Stated exercise:
Retype only what runs from the first line of the records to the line with "return m, nt, b", inclusive, and no pictures.

Provided material:

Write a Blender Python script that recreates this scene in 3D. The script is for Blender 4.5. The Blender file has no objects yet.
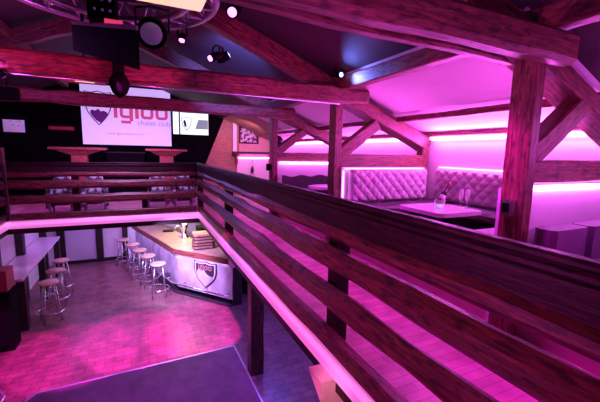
import bpy, bmesh, math, random
from mathutils import Vector, Matrix
random.seed(7)
SC = bpy.context.scene
COL = SC.collection
PI = math.pi
V = Vector

# ------------------------------------------------------------------ materials
def _nodes(name):
    m = bpy.data.materials.new(name); m.use_nodes = True
    nt = m.node_tree; b = nt.nodes['Principled BSDF']
    return m, nt, b

def plain(name, col, rough=.5, metal=0., var=.12, scale=12., bump=0., coat=0.):
    m, nt, b = _nodes(name)
    N, L = nt.nodes, nt.links
    tc = N.new('ShaderNodeTexCoord'); nz = N.new('ShaderNodeTexNoise')
    nz.inputs['Scale'].default_value = scale; nz.inputs['Detail'].default_value = 4
    L.new(tc.outputs['Object'], nz.inputs['Vector'])
    cr = N.new('ShaderNodeValToRGB')
    cr.color_ramp.elements[0].position = .3; cr.color_ramp.elements[1].position = .7
    cr.color_ramp.elements[0].color = (*[c * (1 - var) for c in col], 1)
    cr.color_ramp.elements[1].color = (*[min(1, c * (1 + var)) for c in col], 1)
    L.new(nz.outputs['Fac'], cr.inputs['Fac']); L.new(cr.outputs['Color'], b.inputs['Base Color'])
    b.inputs['Roughness'].default_value = rough; b.inputs['Metallic'].default_value = metal
    b.inputs['Coat Weight'].default_value = coat
    if name.startswith('black_'): b.inputs['Specular IOR Level'].default_value = .02
    if bump:
        bp = N.new('ShaderNodeBump'); bp.inputs['Strength'].default_value = bump
        L.new(nz.outputs['Fac'], bp.inputs['Height']); L.new(bp.outputs['Normal'], b.inputs['Normal'])
    return m

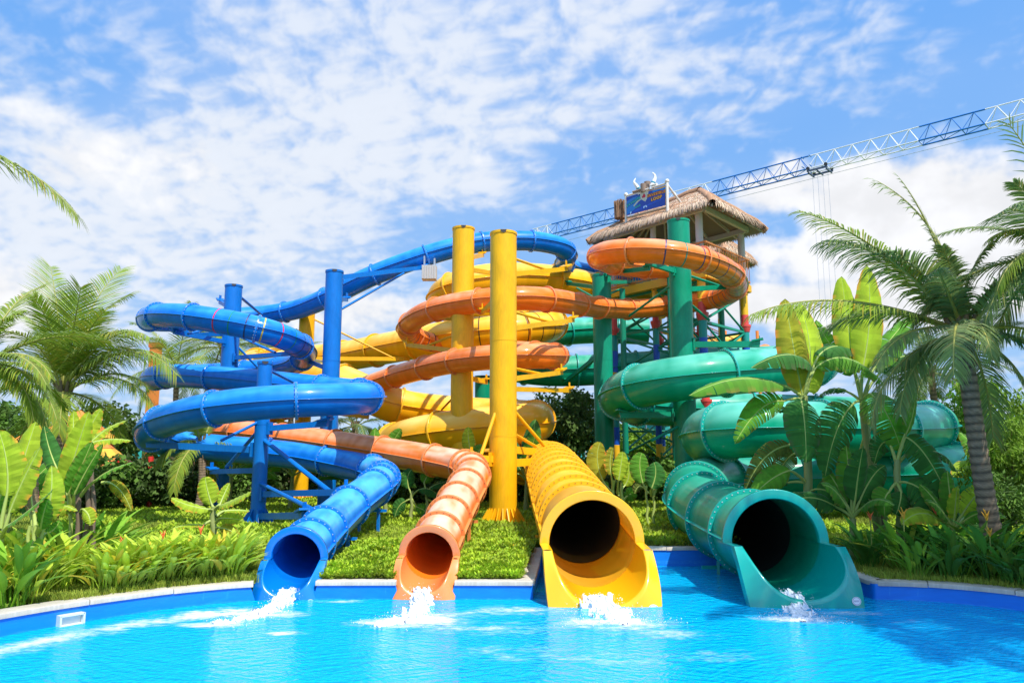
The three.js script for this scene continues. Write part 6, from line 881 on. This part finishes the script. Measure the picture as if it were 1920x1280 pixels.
{ // foam drifting on the surface: along the left wall, in front of the mouths, over the middle
  const X0 = -8, X1 = 10, Z0 = -13, Z1 = -6, W = 2048, H = 1024;
  const at = (x, y) => PY(x, y, 0), spots = [[at(480, 1152), 0.75, 0.35, 0.50], [at(410, 1172), 0.5, 0.25, 0.5], [at(530, 1188), 0.35, 0.15, 0.4], [at(640, 1128), 0.6, 0.2, 0.32], [at(740, 1168), 0.7, 0.32, 0.52], [at(800, 1158), 0.5, 0.3, 0.42], [at(960, 1145), 1.1, 0.4, 0.36], [at(900, 1180), 0.9, 0.5, 0.28], [at(960, 1225), 1.0, 0.6, 0.22], [at(1150, 1168), 0.8, 0.4, 0.48], [at(1250, 1190), 0.8, 0.4, 0.26], [at(1490, 1160), 0.6, 0.32, 0.45], [at(1600, 1150), 0.6, 0.2, 0.3], [at(1360, 1230), 0.7, 0.5, 0.2], [at(1700, 1170), 1.2, 0.5, 0.16], [at(1180, 1240), 0.6, 0.4, 0.2]];
  const a = dataTex(W, H, (i, j) => {
    const x = lerp(X0, X1, i / W), z = lerp(Z0, Z1, j / H); let m = 0;
    for (const [c, rx, rz, k] of spots) { const q = ((x - c.x) / rx) ** 2 + ((z - c.z) / rz) ** 2; if (q < 6) m += k * Math.exp(-q); }
    if (x < -1.5 && z > -12.7) { const d = -poolDistFast(x, z); m += 0.36 * Math.exp(-Math.pow((d - 0.75) / 0.42, 2)) * sstep(-3.2, -4.6, x); }
    const n = fbm2(x * 2.2 + z * 0.5, z * 4.5, 5, 0.62), f2 = fbm2(x * 9, z * 13 + 7, 3, 0.6);
    const v = 0.92 * sstep(0.13, 0.68, m + (n * 0.75 + f2 * 0.4) * (0.15 + m)); return [v, v, v];
  });
  a.wrapS = a.wrapT = THREE.ClampToEdgeWrapping;
  function poolDistFast(x, z) { let d = 1e9; for (let i = 1; i < pool.length; i++) { const [ax, az] = pool[i - 1], [bx, bz] = pool[i]; if (bx > 0.5 && ax > 0.5) continue; const ex = bx - ax, ez = bz - az, t = clamp(((x - ax) * ex + (z - az) * ez) / (ex * ex + ez * ez), 0, 1); d = Math.min(d, Math.hypot(x - ax - ex * t, z - az - ez * t)); } const inside = poolDist(x, z) < 0; return inside ? -d : 9; }
  const g = new Geo(), fm = mat(0.80, 0.90, 0.95, 0.7, { alphaMap: a, transparent: true, bumpMap: a, bumpScale: 0.01 });
  g.grid(70, 180, (i, j) => { let x = lerp(X0, X1, j / 180), z = lerp(Z0, Z1, i / 70); return new V3(x, 0.006, z); }, null, (i, j) => [j / 180, i / 70]);
  // keep the sheet inside the pool
  const keep = []; for (let k = 0; k < g.i.length; k += 3) { if ([0, 1, 2].every(q => { const v = g.i[k + q] * 3; return poolDist(g.p[v], g.p[v + 2]) < -0.02; })) keep.push(g.i[k], g.i[k + 1], g.i[k + 2]); } g.i = keep;
  tag(g.build('foam', fm), null, null, null, 'stuff');
}
scene.updateMatrixWorld(true);
renderer.render(scene, camera);
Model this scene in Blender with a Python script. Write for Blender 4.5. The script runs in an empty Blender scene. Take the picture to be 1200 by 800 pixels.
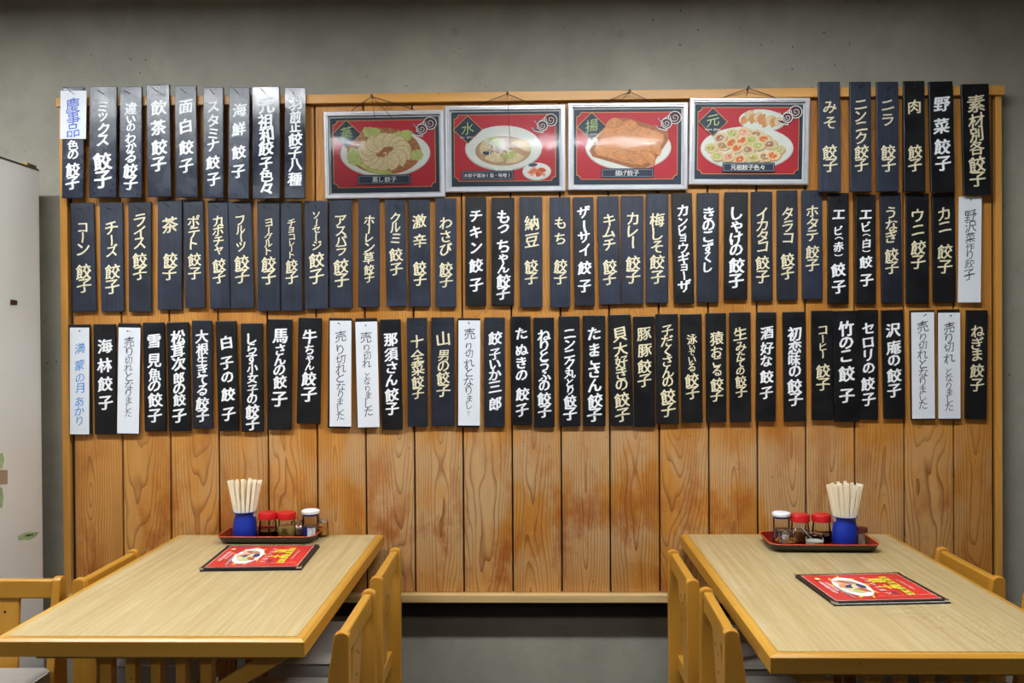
import bpy, bmesh, math, random
from mathutils import Matrix, Vector

scene = bpy.context.scene
COL = scene.collection
PI = math.pi
R = math.radians

# ------------------------------------------------------------------ camera
CAM = Vector((0.0, -3.16, 1.40))
FPX = 1043.0
cd = bpy.data.cameras.new('camera')
cd.sensor_width = 36.0
cd.lens = FPX / 1200.0 * 36.0
cd.clip_start = 0.05
cam = bpy.data.objects.new('camera', cd)
COL.objects.link(cam)
CM = Matrix.Translation(CAM) @ Matrix.Rotation(R(1.37), 4, 'Z') @ Matrix.Rotation(PI / 2 - R(0.44), 4, 'X') @ Matrix.Rotation(R(-0.38), 4, 'Z')
cam.matrix_world = CM
scene.camera = cam

def ray(px, py):
    d = Vector(((px - 600.0) / FPX, -(py - 400.0) / FPX, -1.0))
    return (CM.to_3x3() @ d)

def PY(px, py, y=0.0):          # world point on the vertical plane y = const
    d = ray(px, py); t = (y - CAM.y) / d.y
    return CAM + d * t

def PZ(px, py, z):              # world point on a horizontal plane
    d = ray(px, py); t = (z - CAM.z) / d.z
    return CAM + d * t

def PX(px, py, x):
    d = ray(px, py); t = (x - CAM.x) / d.x
    return CAM + d * t

# ------------------------------------------------------------------ world, exposure
w = bpy.data.worlds.new('world'); scene.world = w
w.use_nodes = True
w.node_tree.nodes['Background'].inputs[0].default_value = (0.75, 0.82, 1.0, 1)
w.node_tree.nodes['Background'].inputs[1].default_value = 0.02
vs = scene.view_settings
vs.view_transform = 'Standard'; vs.look = 'None'; vs.gamma = 1.0
vs.exposure = 0.0
try: vs.use_curve_mapping = False
except Exception: pass

LAMP_NEAR, LAMP_FAR = 116.0, 58.0
LAMP_COLOR = (0.93, 0.975, 1.0)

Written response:
Write a Blender Python script that recreates this scene in 3D. The script is for Blender 4.5. The Blender file has no objects yet.
import bpy, bmesh, math, random
from mathutils import Vector, Matrix
random.seed(7)
SC = bpy.context.scene
COL = SC.collection
PI = math.pi
V = Vector

# ------------------------------------------------------------------ materials
def _nodes(name):
    m = bpy.data.materials.new(name); m.use_nodes = True
    nt = m.node_tree; b = nt.nodes['Principled BSDF']
    return m, nt, b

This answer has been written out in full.